Aim
Set down each line from the one containing "0.18, 6, 0.4)" to the one containing "bevel=0.012, seg=2), kind='structure')", inclusive, exactly as written and with nothing further.

-- Begin The records --

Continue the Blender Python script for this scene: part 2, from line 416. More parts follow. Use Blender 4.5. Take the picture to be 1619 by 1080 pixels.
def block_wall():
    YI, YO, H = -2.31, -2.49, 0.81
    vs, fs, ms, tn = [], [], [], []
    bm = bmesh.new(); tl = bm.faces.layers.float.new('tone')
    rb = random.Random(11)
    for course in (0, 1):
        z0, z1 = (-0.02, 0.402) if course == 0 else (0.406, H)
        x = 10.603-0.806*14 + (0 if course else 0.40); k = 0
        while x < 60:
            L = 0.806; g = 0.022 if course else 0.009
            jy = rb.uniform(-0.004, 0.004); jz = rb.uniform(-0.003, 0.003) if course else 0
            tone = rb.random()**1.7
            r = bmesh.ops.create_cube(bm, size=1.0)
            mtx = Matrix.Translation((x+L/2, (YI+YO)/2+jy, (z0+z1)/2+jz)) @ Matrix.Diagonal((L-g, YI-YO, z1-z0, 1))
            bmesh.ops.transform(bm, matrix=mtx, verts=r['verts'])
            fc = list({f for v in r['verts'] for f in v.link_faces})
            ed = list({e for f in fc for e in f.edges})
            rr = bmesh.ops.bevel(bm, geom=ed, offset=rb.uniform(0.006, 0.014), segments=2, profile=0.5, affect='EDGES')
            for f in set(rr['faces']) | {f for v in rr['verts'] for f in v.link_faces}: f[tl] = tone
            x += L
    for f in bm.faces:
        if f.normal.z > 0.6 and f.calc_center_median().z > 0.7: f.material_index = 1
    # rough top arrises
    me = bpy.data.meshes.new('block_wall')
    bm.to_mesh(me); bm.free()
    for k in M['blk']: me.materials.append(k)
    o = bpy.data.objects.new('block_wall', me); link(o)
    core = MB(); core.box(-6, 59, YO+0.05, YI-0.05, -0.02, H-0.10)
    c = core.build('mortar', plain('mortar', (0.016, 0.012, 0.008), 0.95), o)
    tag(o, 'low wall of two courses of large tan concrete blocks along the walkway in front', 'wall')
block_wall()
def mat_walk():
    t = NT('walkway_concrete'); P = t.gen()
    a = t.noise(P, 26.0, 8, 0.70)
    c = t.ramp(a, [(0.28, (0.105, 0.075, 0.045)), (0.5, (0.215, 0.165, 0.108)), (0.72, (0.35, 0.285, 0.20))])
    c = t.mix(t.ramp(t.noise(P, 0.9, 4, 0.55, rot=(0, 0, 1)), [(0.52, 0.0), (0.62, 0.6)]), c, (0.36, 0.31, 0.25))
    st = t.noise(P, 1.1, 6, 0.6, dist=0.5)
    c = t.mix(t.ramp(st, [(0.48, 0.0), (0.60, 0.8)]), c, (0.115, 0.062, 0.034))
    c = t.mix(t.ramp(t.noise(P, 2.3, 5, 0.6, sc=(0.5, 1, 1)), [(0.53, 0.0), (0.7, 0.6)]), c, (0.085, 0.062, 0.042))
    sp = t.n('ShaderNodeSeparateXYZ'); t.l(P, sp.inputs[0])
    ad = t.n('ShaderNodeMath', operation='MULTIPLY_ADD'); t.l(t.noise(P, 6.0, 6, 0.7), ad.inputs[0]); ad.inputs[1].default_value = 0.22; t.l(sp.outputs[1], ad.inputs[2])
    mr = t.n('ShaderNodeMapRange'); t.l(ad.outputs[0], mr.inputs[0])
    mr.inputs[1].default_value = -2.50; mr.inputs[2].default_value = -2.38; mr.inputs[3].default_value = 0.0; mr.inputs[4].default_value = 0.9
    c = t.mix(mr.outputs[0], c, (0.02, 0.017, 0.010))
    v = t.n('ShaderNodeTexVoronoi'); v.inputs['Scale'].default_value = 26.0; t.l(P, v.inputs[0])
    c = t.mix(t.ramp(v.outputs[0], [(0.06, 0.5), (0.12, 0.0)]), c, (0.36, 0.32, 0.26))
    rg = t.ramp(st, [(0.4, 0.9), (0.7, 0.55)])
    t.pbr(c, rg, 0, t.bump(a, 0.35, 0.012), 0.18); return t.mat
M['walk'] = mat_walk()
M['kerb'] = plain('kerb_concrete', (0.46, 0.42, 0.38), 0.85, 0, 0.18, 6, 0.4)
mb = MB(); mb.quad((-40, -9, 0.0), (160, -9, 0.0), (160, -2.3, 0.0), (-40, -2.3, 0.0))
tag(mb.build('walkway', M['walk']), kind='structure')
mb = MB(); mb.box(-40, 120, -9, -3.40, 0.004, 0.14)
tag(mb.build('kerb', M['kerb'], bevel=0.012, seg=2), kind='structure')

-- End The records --
-- Begin The records --

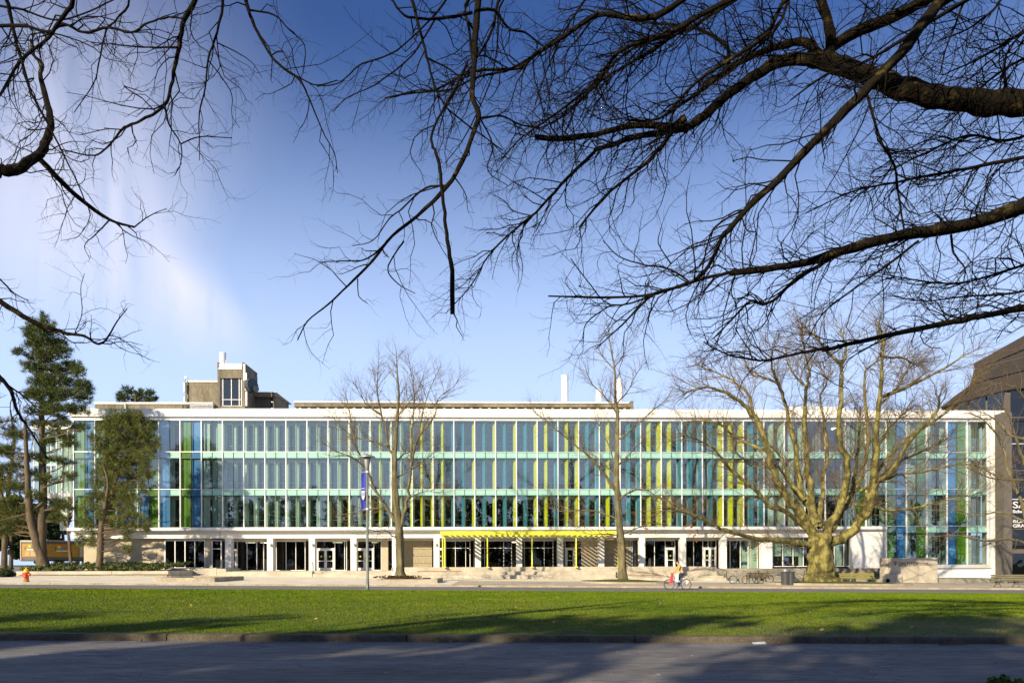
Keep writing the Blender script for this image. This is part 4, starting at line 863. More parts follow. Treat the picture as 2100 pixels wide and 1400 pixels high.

-- End The records --

Response to this task
M['kerb'] = plain('kerb_concrete', (0.46, 0.42, 0.38), 0.85, 0, 0.18, 6, 0.4)
mb = MB(); mb.quad((-40, -9, 0.0), (160, -9, 0.0), (160, -2.3, 0.0), (-40, -2.3, 0.0))
tag(mb.build('walkway', M['walk']), kind='structure')
mb = MB(); mb.box(-40, 120, -9, -3.40, 0.004, 0.14)
tag(mb.build('kerb', M['kerb'], bevel=0.012, seg=2), kind='structure')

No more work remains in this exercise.